• Work to complete
Please output the lines shown below exactly as they appear.

(3D scene scripts)
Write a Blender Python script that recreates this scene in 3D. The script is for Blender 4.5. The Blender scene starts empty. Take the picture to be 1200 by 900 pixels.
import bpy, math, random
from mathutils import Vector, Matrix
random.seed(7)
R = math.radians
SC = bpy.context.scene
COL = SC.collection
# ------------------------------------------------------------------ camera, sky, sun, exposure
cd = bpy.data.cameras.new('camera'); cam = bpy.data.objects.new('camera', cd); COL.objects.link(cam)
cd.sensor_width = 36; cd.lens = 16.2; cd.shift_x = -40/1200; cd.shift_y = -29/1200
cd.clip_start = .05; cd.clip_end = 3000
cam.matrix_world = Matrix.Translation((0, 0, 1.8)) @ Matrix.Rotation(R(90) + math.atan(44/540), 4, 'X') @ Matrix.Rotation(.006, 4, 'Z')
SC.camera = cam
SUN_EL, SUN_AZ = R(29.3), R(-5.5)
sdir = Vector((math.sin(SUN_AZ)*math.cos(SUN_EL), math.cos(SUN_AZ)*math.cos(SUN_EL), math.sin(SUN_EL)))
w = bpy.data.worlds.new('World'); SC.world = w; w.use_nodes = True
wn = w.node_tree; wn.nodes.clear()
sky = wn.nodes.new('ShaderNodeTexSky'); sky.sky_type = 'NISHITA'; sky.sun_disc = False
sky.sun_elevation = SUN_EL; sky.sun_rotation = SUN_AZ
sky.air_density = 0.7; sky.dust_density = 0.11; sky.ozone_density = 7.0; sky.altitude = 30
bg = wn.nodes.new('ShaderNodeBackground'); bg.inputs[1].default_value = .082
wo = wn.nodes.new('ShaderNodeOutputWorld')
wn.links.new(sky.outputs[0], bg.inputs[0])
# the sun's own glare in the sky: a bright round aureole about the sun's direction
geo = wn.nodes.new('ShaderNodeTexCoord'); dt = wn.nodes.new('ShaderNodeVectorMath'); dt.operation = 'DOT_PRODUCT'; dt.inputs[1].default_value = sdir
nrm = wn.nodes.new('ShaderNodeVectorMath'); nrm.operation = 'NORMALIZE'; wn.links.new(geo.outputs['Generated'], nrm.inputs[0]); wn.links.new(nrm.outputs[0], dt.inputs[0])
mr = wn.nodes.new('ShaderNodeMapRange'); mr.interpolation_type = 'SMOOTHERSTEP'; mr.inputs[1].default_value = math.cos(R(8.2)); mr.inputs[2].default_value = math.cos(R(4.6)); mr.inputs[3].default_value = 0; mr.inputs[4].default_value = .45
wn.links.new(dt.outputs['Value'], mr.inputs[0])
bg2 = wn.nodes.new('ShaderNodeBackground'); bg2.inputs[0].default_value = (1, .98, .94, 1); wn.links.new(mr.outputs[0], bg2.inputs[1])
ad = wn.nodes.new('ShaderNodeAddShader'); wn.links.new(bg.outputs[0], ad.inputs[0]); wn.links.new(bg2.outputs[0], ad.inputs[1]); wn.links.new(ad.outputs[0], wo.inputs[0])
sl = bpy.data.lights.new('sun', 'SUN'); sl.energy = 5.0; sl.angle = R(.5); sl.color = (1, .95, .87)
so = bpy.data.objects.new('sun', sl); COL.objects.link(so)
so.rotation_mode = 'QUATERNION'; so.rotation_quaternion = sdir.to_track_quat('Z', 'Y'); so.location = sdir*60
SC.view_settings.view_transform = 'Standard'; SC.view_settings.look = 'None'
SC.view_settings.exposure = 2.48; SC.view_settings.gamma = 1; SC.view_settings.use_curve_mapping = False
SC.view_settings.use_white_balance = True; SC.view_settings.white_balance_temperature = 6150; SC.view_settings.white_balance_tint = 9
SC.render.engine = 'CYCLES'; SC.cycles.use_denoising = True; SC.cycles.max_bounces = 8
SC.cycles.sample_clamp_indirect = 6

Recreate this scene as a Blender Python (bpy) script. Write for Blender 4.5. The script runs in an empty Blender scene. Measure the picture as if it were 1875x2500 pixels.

• Exercise output
Write a Blender Python script that recreates this scene in 3D. The script is for Blender 4.5. The Blender scene starts empty. Take the picture to be 1200 by 900 pixels.
import bpy, math, random
from mathutils import Vector, Matrix
random.seed(7)
R = math.radians
SC = bpy.context.scene
COL = SC.collection
# ------------------------------------------------------------------ camera, sky, sun, exposure
cd = bpy.data.cameras.new('camera'); cam = bpy.data.objects.new('camera', cd); COL.objects.link(cam)
cd.sensor_width = 36; cd.lens = 16.2; cd.shift_x = -40/1200; cd.shift_y = -29/1200
cd.clip_start = .05; cd.clip_end = 3000
cam.matrix_world = Matrix.Translation((0, 0, 1.8)) @ Matrix.Rotation(R(90) + math.atan(44/540), 4, 'X') @ Matrix.Rotation(.006, 4, 'Z')
SC.camera = cam
SUN_EL, SUN_AZ = R(29.3), R(-5.5)
sdir = Vector((math.sin(SUN_AZ)*math.cos(SUN_EL), math.cos(SUN_AZ)*math.cos(SUN_EL), math.sin(SUN_EL)))
w = bpy.data.worlds.new('World'); SC.world = w; w.use_nodes = True
wn = w.node_tree; wn.nodes.clear()
sky = wn.nodes.new('ShaderNodeTexSky'); sky.sky_type = 'NISHITA'; sky.sun_disc = False
sky.sun_elevation = SUN_EL; sky.sun_rotation = SUN_AZ
sky.air_density = 0.7; sky.dust_density = 0.11; sky.ozone_density = 7.0; sky.altitude = 30
bg = wn.nodes.new('ShaderNodeBackground'); bg.inputs[1].default_value = .082
wo = wn.nodes.new('ShaderNodeOutputWorld')
wn.links.new(sky.outputs[0], bg.inputs[0])
# the sun's own glare in the sky: a bright round aureole about the sun's direction
geo = wn.nodes.new('ShaderNodeTexCoord'); dt = wn.nodes.new('ShaderNodeVectorMath'); dt.operation = 'DOT_PRODUCT'; dt.inputs[1].default_value = sdir
nrm = wn.nodes.new('ShaderNodeVectorMath'); nrm.operation = 'NORMALIZE'; wn.links.new(geo.outputs['Generated'], nrm.inputs[0]); wn.links.new(nrm.outputs[0], dt.inputs[0])
mr = wn.nodes.new('ShaderNodeMapRange'); mr.interpolation_type = 'SMOOTHERSTEP'; mr.inputs[1].default_value = math.cos(R(8.2)); mr.inputs[2].default_value = math.cos(R(4.6)); mr.inputs[3].default_value = 0; mr.inputs[4].default_value = .45
wn.links.new(dt.outputs['Value'], mr.inputs[0])
bg2 = wn.nodes.new('ShaderNodeBackground'); bg2.inputs[0].default_value = (1, .98, .94, 1); wn.links.new(mr.outputs[0], bg2.inputs[1])
ad = wn.nodes.new('ShaderNodeAddShader'); wn.links.new(bg.outputs[0], ad.inputs[0]); wn.links.new(bg2.outputs[0], ad.inputs[1]); wn.links.new(ad.outputs[0], wo.inputs[0])
sl = bpy.data.lights.new('sun', 'SUN'); sl.energy = 5.0; sl.angle = R(.5); sl.color = (1, .95, .87)
so = bpy.data.objects.new('sun', sl); COL.objects.link(so)
so.rotation_mode = 'QUATERNION'; so.rotation_quaternion = sdir.to_track_quat('Z', 'Y'); so.location = sdir*60
SC.view_settings.view_transform = 'Standard'; SC.view_settings.look = 'None'
SC.view_settings.exposure = 2.48; SC.view_settings.gamma = 1; SC.view_settings.use_curve_mapping = False
SC.view_settings.use_white_balance = True; SC.view_settings.white_balance_temperature = 6150; SC.view_settings.white_balance_tint = 9
SC.render.engine = 'CYCLES'; SC.cycles.use_denoising = True; SC.cycles.max_bounces = 8
SC.cycles.sample_clamp_indirect = 6

Recreate this scene as a Blender Python (bpy) script. Write for Blender 4.5. The script runs in an empty Blender scene. Measure the picture as if it were 1875x2500 pixels.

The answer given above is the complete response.